Even in my wildest dreams, I couldn’t call El Unico a “find.” Indeed, the only word that comes to mind describing it is “legend.” And the meta-legend—the legend that begat all other El Unico legends—is that this is both the best and cheapest Cuban restaurant in the solar system, at least I know it. Other tales are told about the place too—regulars have stories about bringing incredulous out-of-towners here, seeing people leave $20 tips out of sympathy, or ordering the most expensive thing on the menu (a $15 churrasco) because they’ve never been able to do anything like that before.


Cuban sandwich with Caldo Gallego soup.

There are other legends too; that it’s one of the best places in New Jersey for spotting celebrities or pro athletes. (I have no way of verifying this so I’ll just say “it’s a legend.”) I mean, I can’t imagine Madonna or Lance Armstrong saying “What I need right now is a huge plate of Cuban goat stew and I don’t want to spend more than five bucks!” (I myself don't even say this often enough.)

El Unico opened in 1978 and has been in the same family ever since. The founder and owner didn't want to be identified, but when I asked if he was “the silent genius behind the landmark,” nobody disagreed.
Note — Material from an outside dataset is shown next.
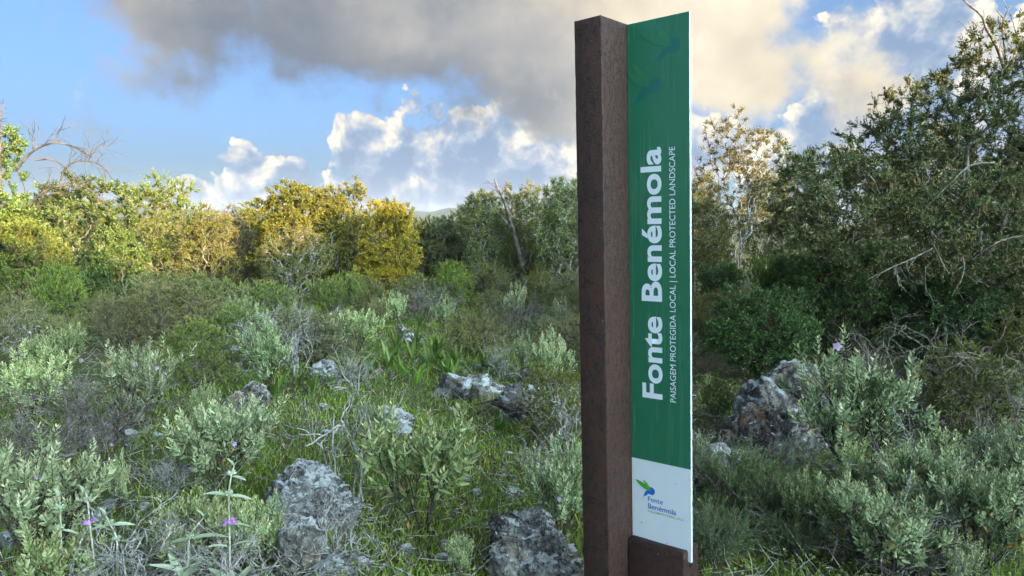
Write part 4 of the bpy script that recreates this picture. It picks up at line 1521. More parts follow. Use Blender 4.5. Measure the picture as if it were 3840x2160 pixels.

Suzynne, his daughter, inventor of their new garlic sauce (a sort of Cuban chimichurri), and general woman-in-charge, heartily endorsed this description. There's also mom, and Suzynne's two brothers and if you become a regular, you'll quickly know who's related and how.


If great food makes people happy then you can tell El Unico is great before you even take the first bite. The place is filled with cheer—workers, students, and local families having a great time with big plates of food, milkshakes, or just shots of espresso. Of course, a look at the price list will cheer you up too.

Driving over one afternoon, I spent time wondering exactly what the specialty of the house was. Cuban sandwiches? Grilled meats? The big platters that changed every day? That sandwich is a good place to start. With pronounced flavors of meat, cheese, and pickle melding together, it's living proof that Cuban sandwiches are meant to be more than squished grilled cheese.


20090508-yarvin5.jpgI had a bowl of soup too. Caldo Gallego—translated on the menu as “Galician Soup” but as Cuban as Ricky Ricardo—involves a large bowl of pork, beans, sausage, and potatoes in a rich broth. My dessert was black coffee. It was all I could manage. A delicious, filling meal that needed an excuse for having a price tag of seven fifty. ($8.75 with tip).

Now, if all that great food wasn’t enough, there’s the coffee—what appears to be a quadruple shot of good espresso for a buck. One of these will give you enough energy to drive to Cape May afterwards, or at least enough to stay awake following a platter of Mondongo, rice, and black beans ($4).

I’m at a loss for words here. Can I say anything else nice about this place? Actually, yes. It’s not far from Manhattan and Boulevard East, with its stupendous views, is a short stroll away. In fact, you could take a ferry from Manhattan to Port Imperial, walk up the hill to El Unico for a meal, and then head back. Indeed, the calories you’ll burn walking up the Palisades will put you in the right frame of mind for a meal there.